The Information Paradox

The most profound problem raised by Hawking radiation:

1

A book falls into a black hole

2

The black hole evaporates via thermal radiation (random).

3

Has the information in the book disappeared?

⚠️ If so, this violates quantum mechanics (information cannot be destroyed)!

40-year debate: Hawking initially thought that the information was lost. In 2004, he conceded that it was probably preserved (encoded in radiation in a subtle way), but the exact mechanism remains unknown to this day.

Problem Statement

Quantum unitarity: In quantum mechanics, the temporal evolution is unitary → the initial information ψ(t=0) is preserved in ψ(t):

|ψ(t)⟩ = U(t)|ψ(0)⟩ (U unitary ⇒ preserves information)

Hawking radiation: Pure thermal spectrum (mixed state), no correlation with the initial state of the black hole → information apparently destroyed.

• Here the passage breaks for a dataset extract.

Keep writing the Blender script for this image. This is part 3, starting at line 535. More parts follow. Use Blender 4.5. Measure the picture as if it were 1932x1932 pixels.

Contradiction: Quantum mechanics (unitarity) vs. General relativity + quantum field theory (loss of information).

Current Resolution Tracks

  • Complementarity of black holes (Susskind): External and internal observers see different but consistent descriptions.
  • AdS/CFT correspondence: In string theory, quantum gravity ≡ ordinary quantum field theory → unitarity preserved
  • "Soft hair": Additional degrees of freedom on the horizon encode information.
  • Subtle quantum correlations: Information is encoded in extremely weak correlations of radiation

Current Status (2024)

Consensus: The information is probably preserved, but the exact mechanism and experimental verification remain out of reach. This is one of the most important open problems in theoretical physics.

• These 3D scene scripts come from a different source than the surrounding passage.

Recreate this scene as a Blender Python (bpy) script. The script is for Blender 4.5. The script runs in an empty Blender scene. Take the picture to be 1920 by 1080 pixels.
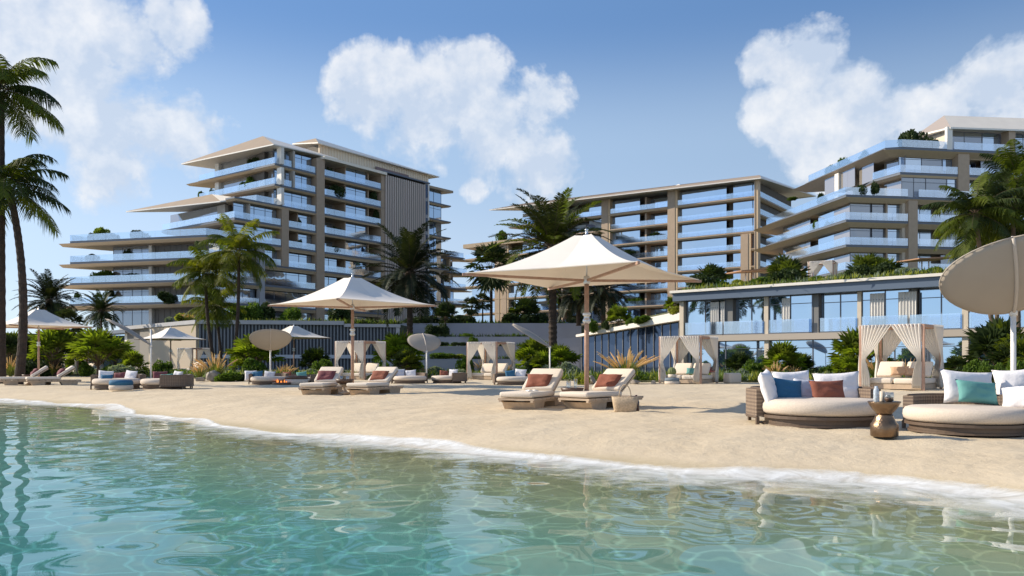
import bpy, bmesh, math, random
import numpy as np
from mathutils import Vector, Matrix, Euler
R = math.radians
F = 1498.0
CX, HY = 960.0, 680.0
CZ = 1.0
scene = bpy.context.scene
COL = scene.collection

def at(px, py, Y):
    """world point on the ray of a photo pixel at distance Y"""
    return Vector(((px-CX)/F*Y, Y, CZ+(HY-py)/F*Y))
def gp(px, Y, z=0.0):
    return Vector(((px-CX)/F*Y, Y, z))

# ---------------------------------------------------------------- materials
MATS = {}
def mat(name, col=(.5,.5,.5), rough=.6, metal=0.0, noise=None, bump=None, alpha=1.0, spec=.5, trans=0.0, subs=None, coat=0.0):
    """noise=(scale, amount) varies the value; bump=(scale, strength, distance)"""
    if name in MATS: return MATS[name]
    m = bpy.data.materials.new(name); m.use_nodes = True
    nt = m.node_tree; p = nt.nodes['Principled BSDF']
    p.inputs['Base Color'].default_value = (*col, 1)
    p.inputs['Roughness'].default_value = rough
    p.inputs['Metallic'].default_value = metal
    p.inputs['Alpha'].default_value = alpha
    p.inputs['Specular IOR Level'].default_value = spec
    p.inputs['Transmission Weight'].default_value = trans
    p.inputs['Coat Weight'].default_value = coat
    tc = nt.nodes.new('ShaderNodeTexCoord')
    if noise:
        n = nt.nodes.new('ShaderNodeTexNoise'); n.inputs['Scale'].default_value = noise[0]; n.inputs['Detail'].default_value = 6
        nt.links.new(tc.outputs['Object'], n.inputs['Vector'])
        mr = nt.nodes.new('ShaderNodeMapRange'); mr.inputs[1].default_value=.3; mr.inputs[2].default_value=.7
        mr.inputs[3].default_value = 1-noise[1]; mr.inputs[4].default_value = 1+noise[1]
        nt.links.new(n.outputs['Fac'], mr.inputs[0])
        mx = nt.nodes.new('ShaderNodeVectorMath'); mx.operation='SCALE'; mx.inputs[0].default_value = col
        nt.links.new(mr.outputs[0], mx.inputs['Scale']); nt.links.new(mx.outputs[0], p.inputs['Base Color'])
    if bump:
        n = nt.nodes.new('ShaderNodeTexNoise'); n.inputs['Scale'].default_value = bump[0]; n.inputs['Detail'].default_value = 4
        nt.links.new(tc.outputs['Object'], n.inputs['Vector'])
        b = nt.nodes.new('ShaderNodeBump'); b.inputs['Strength'].default_value = bump[1]; b.inputs['Distance'].default_value = bump[2]
        nt.links.new(n.outputs['Fac'], b.inputs['Height']); nt.links.new(b.outputs[0], p.inputs['Normal'])
    MATS[name] = m
    return m

# ---------------------------------------------------------------- objects
def link(name, me, m=None, parent=None, loc=None, rz=0.0):
    o = bpy.data.objects.new(name, me)
    COL.objects.link(o)
    if m is not None:
        for mm in (m if isinstance(m, (list, tuple)) else [m]): me.materials.append(mm)
    if parent: o.parent = parent
    if loc is not None: o.location = loc
    if rz: o.rotation_euler.z = rz
    return o
def tag(o, label=None, cat=None, group=None, kind=None):
    if label: o['label'] = label
    if cat: o['category'] = cat
    if group: o['group'] = group
    if kind: o['kind'] = kind
    return o
def empty(name, loc=(0,0,0), rz=0.0, label=None, cat=None, group=None):
    o = bpy.data.objects.new(name, None); COL.objects.link(o)
    o.empty_display_size = .2
    o.location = loc; o.rotation_euler.z = rz
    return tag(o, label, cat, group)
def kids(o): return [c for c in bpy.data.objects if c.parent is o]
def copy_tree(o, loc=None, rz=None, label=None, group=None, parent=None, scale=None, cat=None):
    c = o.copy(); COL.objects.link(c)
    if parent is not None: c.parent = parent
    for ch in list(o.children):
        copy_tree(ch, parent=c)
    if loc is not None: c.location = loc
    if rz is not None: c.rotation_euler.z = rz
    if scale is not None: c.scale = (scale,)*3 if not hasattr(scale,'__len__') else scale
    if label: c['label'] = label
    if group: c['group'] = group
    if cat: c['category'] = cat
    return c

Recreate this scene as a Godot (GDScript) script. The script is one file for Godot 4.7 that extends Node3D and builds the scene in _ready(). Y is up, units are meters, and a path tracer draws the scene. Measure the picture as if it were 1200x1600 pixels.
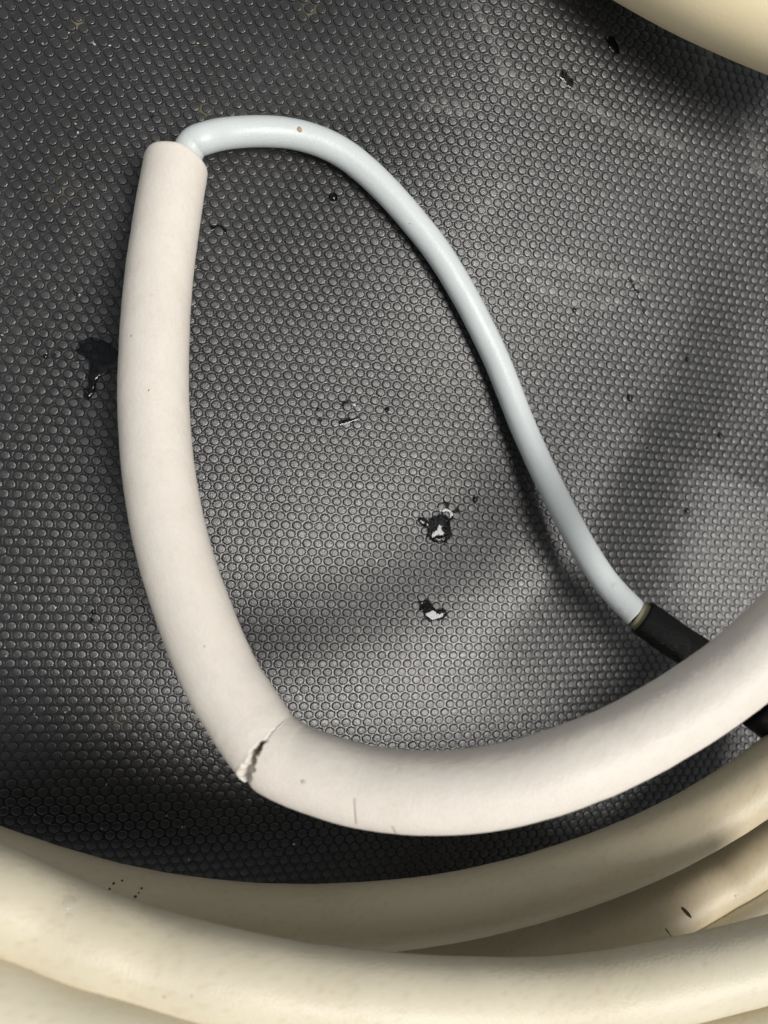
extends Node3D
# A cut grey cable and its cracked beige hose lying on a studded black rubber mat, coils of hose around.

const HOSE_PATH: Array[Vector3] = [Vector3(-0.0679, 0.0155, -0.1046), Vector3(-0.0711, 0.0215, -0.0846), Vector3(-0.0736, 0.0274, -0.0649), Vector3(-0.0748, 0.0344, -0.0460), Vector3(-0.0750, 0.0403, -0.0282), Vector3(-0.0737, 0.0463, -0.0111), Vector3(-0.0709, 0.0525, 0.0051), Vector3(-0.0663, 0.0590, 0.0207), Vector3(-0.0605, 0.0656, 0.0356), Vector3(-0.0557, 0.0698, 0.0438), Vector3(-0.0523, 0.0727, 0.0490), Vector3(-0.0503, 0.0741, 0.0517), Vector3(-0.0477, 0.0758, 0.0538), Vector3(-0.0439, 0.0777, 0.0558), Vector3(-0.0383, 0.0805, 0.0577), Vector3(-0.0299, 0.0842, 0.0599), Vector3(-0.0200, 0.0886, 0.0608), Vector3(-0.0085, 0.0926, 0.0605), Vector3(0.0040, 0.0960, 0.0586), Vector3(0.0163, 0.0986, 0.0551), Vector3(0.0306, 0.0993, 0.0507), Vector3(0.0453, 0.1008, 0.0437), Vector3(0.0581, 0.1024, 0.0358), Vector3(0.0697, 0.1036, 0.0267), Vector3(0.0817, 0.1056, 0.0145), Vector3(0.0937, 0.1067, -0.0002)]
const CABLE_PATH: Array[Vector3] = [Vector3(-0.0667, 0.0129, -0.0914), Vector3(-0.0663, 0.0127, -0.0991), Vector3(-0.0656, 0.0126, -0.1058), Vector3(-0.0633, 0.0130, -0.1113), Vector3(-0.0595, 0.0140, -0.1132), Vector3(-0.0532, 0.0116, -0.1163), Vector3(-0.0440, 0.0103, -0.1186), Vector3(-0.0338, 0.0099, -0.1194), Vector3(-0.0239, 0.0101, -0.1179), Vector3(-0.0139, 0.0101, -0.1138), Vector3(-0.0036, 0.0103, -0.1061), Vector3(0.0058, 0.0103, -0.0972), Vector3(0.0157, 0.0099, -0.0867), Vector3(0.0248, 0.0090, -0.0744), Vector3(0.0317, 0.0080, -0.0637), Vector3(0.0375, 0.0074, -0.0536), Vector3(0.0429, 0.0073, -0.0420), Vector3(0.0479, 0.0086, -0.0292), Vector3(0.0536, 0.0116, -0.0149), Vector3(0.0591, 0.0159, -0.0011), Vector3(0.0652, 0.0202, 0.0124), Vector3(0.0721, 0.0244, 0.0246), Vector3(0.0792, 0.0312, 0.0341)]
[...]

📅 Chronology of Discoveries

1970
Area theorem
Hawking demonstrates that the surface area of a black hole's event horizon can never decrease in classical processes—the first connection with thermodynamics (the second law).
1971
Primordial black holes
Hawking proposes the existence of mini black holes formed in the early universe, which could evaporate today.
1973
The four laws (with Bardeen and Carter)
Publication of the laws of black hole thermodynamics, establishing a perfect formal analogy with classical thermodynamics.
1974
🌟 Hawking radiation
The major discovery: by applying quantum field theory near the horizon, Hawking demonstrates that black holes emit thermal radiation and evaporate.
1976
Information paradox
Hawking raises the issue of information loss, sparking a debate that will last for decades.
2004
Concession on information
Hawking publicly acknowledges that information is probably preserved, losing his famous bet with John Preskill.